Hace unos días, leí una información que me resultó curiosa por lo inesperada y me dejó perplejo y algo molesto. Se decía en ella que se había presentado un nuevo escudo papal en el que volvía a aparecer, encima de las llaves cruzadas, la célebre e histórica tiara sustituyendo a la más modesta pero no menos histórica mitra.
La tiara, como es sabido, es una triple corona que se convirtió en signo del poder supremo de los papas; por su parte, la mitra es el "sombrero" típico de los obispos que los identifica ante sus comunidades como pastores principales o eminentes.
A nadie se le escapa que volver a la tiara en el escudo del pontífice romano sugiere, de primeras, una posible voluntad de recuperación de signos y símbolos que el Concilio Vaticano II consideró desfasados con relación a la sensibilidad contemporánea, e inadecuados por cuanto casan mal con la necesaria sencillez y falta de boato que deben manifestar los pastores de la Iglesia en consonancia con un elemental espíritu evangélico. De ahí mi perplejidad y casi desasosiego al leer la noticia.
Afortunadamente me concedí una moratoria antes de comentarla negativamente, y si me animo a hacerlo hoy es porque he encontrado un comentario al respecto de mi amigo Antonio Pelayo en el que, con la maestría que le caracteriza, informa certeramente del asunto poniendo las cosas en su sitio, y avanza un poco más comentando con libertad y, lamentablemente, exactitud, algunos datos que parecerían confirmar efectivamente una cierta vuelta al boato y al gusto por el oropel en ámbitos eclesiales (o mejor: vaticanos o curiales en general) que estarían, al parecer, fomentando la nostalgia de un modelo eclesial, no ya poco evangélico, sino lo que es casi peor, pasado de moda, anacrónico, y pastoralmente contraproducente.
Reproduzco la magnífica columna de A. Pelayo publicada en el último número de la revista Vida Nueva.
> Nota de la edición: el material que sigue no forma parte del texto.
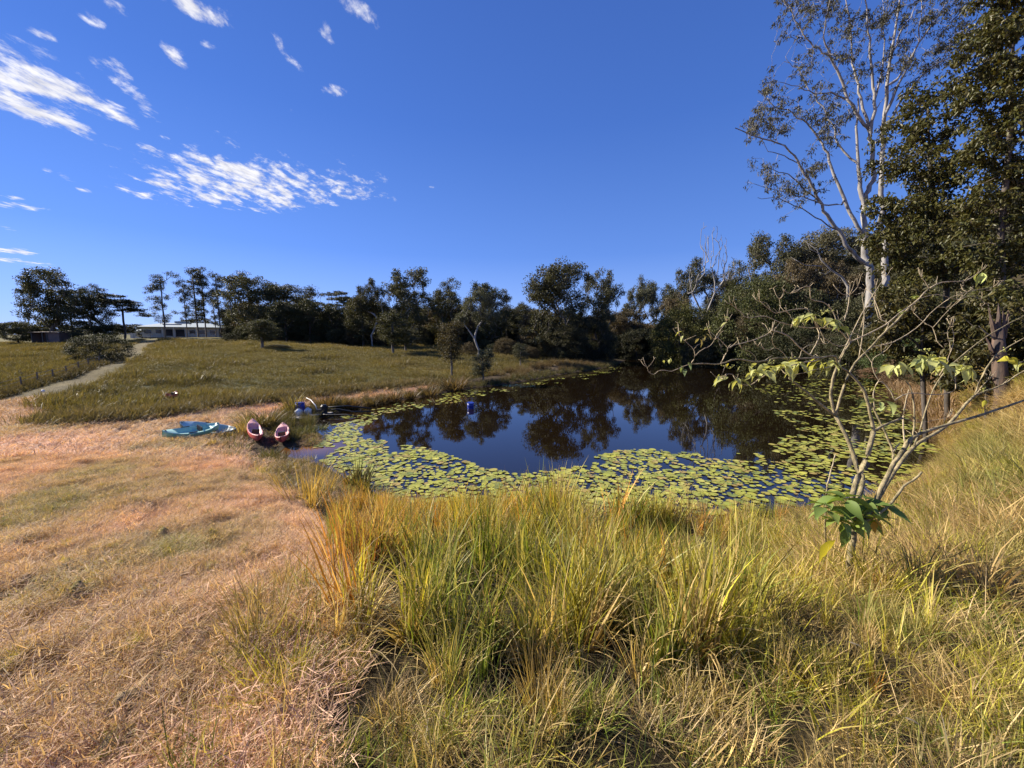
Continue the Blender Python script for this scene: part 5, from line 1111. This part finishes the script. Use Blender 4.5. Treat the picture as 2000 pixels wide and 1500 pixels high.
# ------------------------------------------------------------------ bare shrub in front
S0 = gp(1657, 1148, -.05); ST = float(project(S0)[2])
shrub = bpy.data.objects.new('bare_shrub', None); C.objects.link(shrub); shrub.location = S0
tag(shrub, 'sprawling half bare shrub with lichened stems, pale leaves and berry clusters', 'shrub')
BRN = [  # pixels, start radius m, end radius m, depth offset start -> end
 ([(1656,1148),(1660,1090),(1667,1037),(1664,976),(1677,929),(1695,887),(1706,843)], .032, .022, 0, .05),
 ([(1706,843),(1703,822),(1691,775),(1681,752),(1653,724),(1635,715)], .018, .009, .05, .0),
 ([(1706,843),(1728,829),(1763,817)], .014, .010, .05, .15),
 ([(1666,1000),(1686,939),(1674,915),(1658,864),(1632,813)], .024, .019, .02, .25),
 ([(1632,813),(1597,785),(1575,765),(1555,750),(1541,738)], .014, .007, .25, .1),
 ([(1632,813),(1623,780),(1624,752),(1635,715),(1649,687),(1663,666)], .015, .009, .25, .25),
 ([(1632,813),(1644,766),(1658,729),(1677,701),(1702,677),(1728,649),(1747,631),(1765,612),(1793,584),(1814,564)], .012, .008, .25, .5),
 ([(1814,564),(1808,552),(1800,543)], .006, .003, .5, .5), ([(1814,564),(1840,551),(1882,549),(1901,540),(1917,528)], .007, .003, .5, .6),
 ([(1663,666),(1655,650),(1649,640),(1639,626)], .007, .004, .25, .2), ([(1663,666),(1691,654),(1728,635),(1756,612),(1789,589),(1806,570)], .008, .005, .25, .45),
 ([(1672,1030),(1700,1000),(1721,955),(1740,915),(1761,883),(1777,859),(1800,846),(1835,834),(1901,815),(1952,799),(2000,782),(2060,765)], .026, .009, 0, .1),
 ([(1700,1000),(1726,955),(1751,915),(1784,873),(1821,850),(1854,827),(1887,789),(1903,773)], .022, .012, .1, .45),
 ([(1903,773),(1930,762),(1957,752),(2000,724),(2050,700)], .009, .006, .45, .5), ([(1903,773),(1919,733),(1943,696),(1971,677),(2010,655)], .009, .005, .45, .5), ([(1903,773),(1915,758),(1929,743)], .005, .003, .45, .4),
 ([(1777,873),(1784,845),(1786,817),(1784,780),(1779,761),(1770,745)], .010, .006, .15, .2), ([(1768,870),(1763,827),(1768,789),(1775,761)], .008, .005, .15, .3),
 ([(1786,869),(1798,836),(1817,775),(1840,733),(1877,696),(1924,659),(1970,632),(2010,612)], .009, .004, .2, .7),
 ([(1747,782),(1775,768),(1826,771),(1863,764),(1866,747)], .006, .004, .15, .2),
 ([(1674,1040),(1681,1023),(1709,1009),(1742,981),(1765,950),(1789,934),(1800,922)], .016, .009, .0, -.15),
 ([(1616,948),(1624,918),(1632,887)], .008, .006, .2, .22), ([(1616,1100),(1612,1020),(1616,948)], .009, .008, .2, .2),
 ([(1740,915),(1744,883),(1728,845),(1709,803),(1695,775),(1681,761)], .013, .006, .1, .3), ([(1744,883),(1752,872),(1758,866)], .008, .006, .1, .1),
 ([(1635,715),(1632,696),(1600,699),(1560,700),(1520,699),(1480,707),(1440,701),(1408,711),(1380,710),(1349,711)], .010, .006, 0, -.35),
 ([(1349,711),(1331,717),(1312,725),(1291,723),(1277,731),(1268,728),(1264,718)], .004, .002, -.35, -.4),
 ([(1349,711),(1357,696),(1355,683),(1341,669),(1328,656)], .004, .002, -.35, -.35), ([(1357,696),(1371,683),(1387,675),(1395,664)], .0035, .002, -.35, -.3),
 ([(1408,711),(1415,695),(1421,680),(1403,661),(1387,648)], .005, .002, -.3, -.3), ([(1397,659),(1411,640),(1419,627)], .003, .002, -.3, -.3),
 ([(1421,680),(1440,672),(1461,667),(1493,656),(1507,645)], .005, .004, -.3, -.1), ([(1507,645),(1539,656),(1560,677),(1581,693),(1600,699)], .006, .007, -.1, 0),
 ([(1429,595),(1445,608),(1461,621),(1493,617),(1520,628),(1544,635),(1573,640),(1595,640),(1637,645),(1659,667)], .003, .007, .1, .25),
 ([(1483,587),(1507,608),(1520,611),(1547,605),(1573,603),(1583,613),(1595,640)], .003, .005, .1, .2),
 ([(1520,611),(1524,598),(1522,585)], .003, .002, .1, .1), ([(1507,608),(1497,592),(1484,590)], .003, .002, .1, .1),
 ([(1595,640),(1600,656),(1592,675),(1581,693)], .005, .005, .15, .05), ([(1544,573),(1560,565),(1581,560),(1584,584),(1608,591),(1627,608),(1637,645)], .003, .006, .1, .25),
 ([(1627,555),(1643,573),(1659,576),(1675,560)], .004, .002, .3, .3), ([(1659,576),(1656,600),(1649,626)], .004, .005, .3, .2),
 ([(1445,749),(1467,752),(1490,735),(1520,722),(1560,710),(1600,703)], .003, .007, -.3, -.05), ([(1407,738),(1425,730),(1440,738),(1467,752)], .003, .004, -.35, -.3),
 ([(1711,560),(1708,590),(1716,620),(1735,632),(1728,649)], .003, .006, .5, .4), ([(1690,566),(1700,570),(1712,595),(1722,625)], .003, .005, .5, .4),
 ([(1640,700),(1662,655),(1690,600),(1712,565),(1730,540)], .006, .002, .1, .5), ([(1702,677),(1745,668),(1790,640),(1830,600),(1870,575),(1915,565),(1940,560)], .006, .002, .4, .7),
 ([(1830,600),(1860,598),(1885,580),(1910,582),(1925,592)], .003, .002, .6, .7), ([(1793,584),(1830,575),(1870,585),(1890,570)], .004, .002, .5, .6),
 ([(1821,640),(1850,608),(1870,588)], .003, .002, .6, .6), ([(1784,610),(1805,630),(1821,640),(1830,665),(1843,680)], .003, .004, .5, .4),
 ([(1709,803),(1706,770),(1716,745),(1735,758),(1747,782)], .006, .005, .2, .15), ([(1716,745),(1704,720),(1706,700),(1722,690)], .005, .003, .2, .2), ([(1706,713),(1690,690),(1675,665),(1680,640)], .003, .002, .2, .3),
 ([(1677,701),(1685,650),(1688,610),(1684,580)], .005, .002, .35, .45), ([(1663,666),(1640,676),(1610,660),(1600,640)], .005, .003, .25, .2),
 ([(1700,800),(1730,800),(1790,825),(1850,815)], .003, .002, .1, .2), ([(1835,734),(1850,705),(1856,680),(1850,650),(1856,636)], .005, .002, .35, .3), ([(1856,690),(1863,665),(1860,640)], .003, .002, .3, .3),
 ([(1541,705),(1530,690),(1515,680),(1500,684),(1480,676)], .004, .002, 0, -.1), ([(1515,680),(1508,668),(1510,655)], .003, .0015, -.05, -.1), ([(1560,700),(1570,680),(1590,672),(1612,672)], .003, .002, 0, .1),
 ([(1480,707),(1470,690),(1450,682)], .003, .0015, -.1, -.2), ([(1545,640),(1548,625),(1540,612)], .003, .0015, .1, .1), ([(1635,715),(1600,720),(1570,728),(1545,733)], .004, .002, 0, -.1)]
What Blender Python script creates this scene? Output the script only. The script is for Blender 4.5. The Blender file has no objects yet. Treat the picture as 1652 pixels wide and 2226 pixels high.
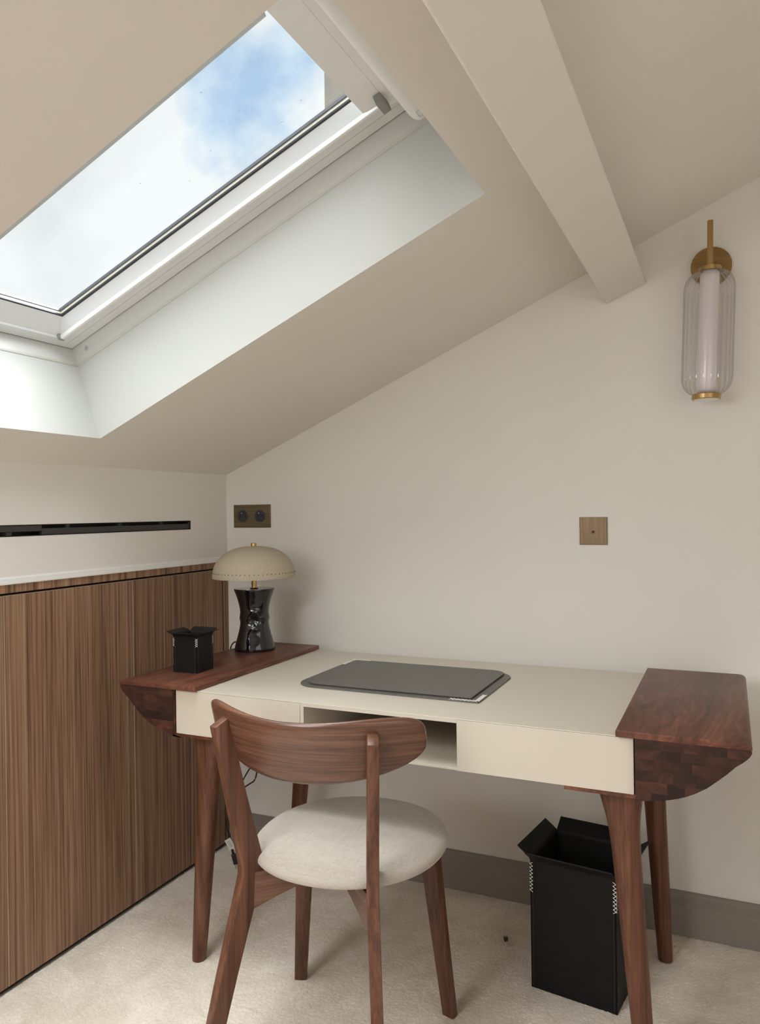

"No han tenido mucho tiempo para regodearse los que en el fondo se alegraban de queBenedicto XVI hubiese recuperado la tiara (“imperial, autoritaria” según los críticos) en su escudo papal en vez de la mitra (“menos opulenta”, en opinión de los exegetas de heráldica vaticana). Fuentes autorizadas han aclarado que el escudo papal sigue como está y, de hecho, volvimos a verlo igual que siempre el domingo en la Plaza de San Pedro durante las canonizaciones. “Nada ha cambiado”, se nos ha dicho, y el tapete con el nuevo escudo regalado al Papa fue utilizado “una tantum”.
Es una noticia para alegrarse no tanto por la frustrada recuperación de la tiara, sino por el mantenimiento de una cierta sobriedad en las liturgias y protocolos vaticanos. Desde hace algún tiempo hemos asistido a un rebrote de puntillas, encajes, pedrería fina, etc. que parece escasamente concorde con la sencillez que debe rodear al Sucesor de Pedro, que no debe tampoco entenderse como una fingida pobreza, porque no es incompatible con la dignidad que debe revestir.
Fuera de la liturgia, y en lo que podríamos llamar “vida civil” de la Curia romana, resulta evidente que se han aflojado los criterios posconciliares de llevar un ritmo de vida sobrio y austero. No hay más que ver el parque automovilístico de algunos cardenales y monseñores para comprender que estamos muy lejos del Fiat 127 que Monseñor Benelli impuso al personal que trabajaba el servicio del Papa.
Sin fariseísmos, me parece razonable llamar la atención sobre lo que puede constituir piedra de escándalo, sobre todo en tiempos de crisis".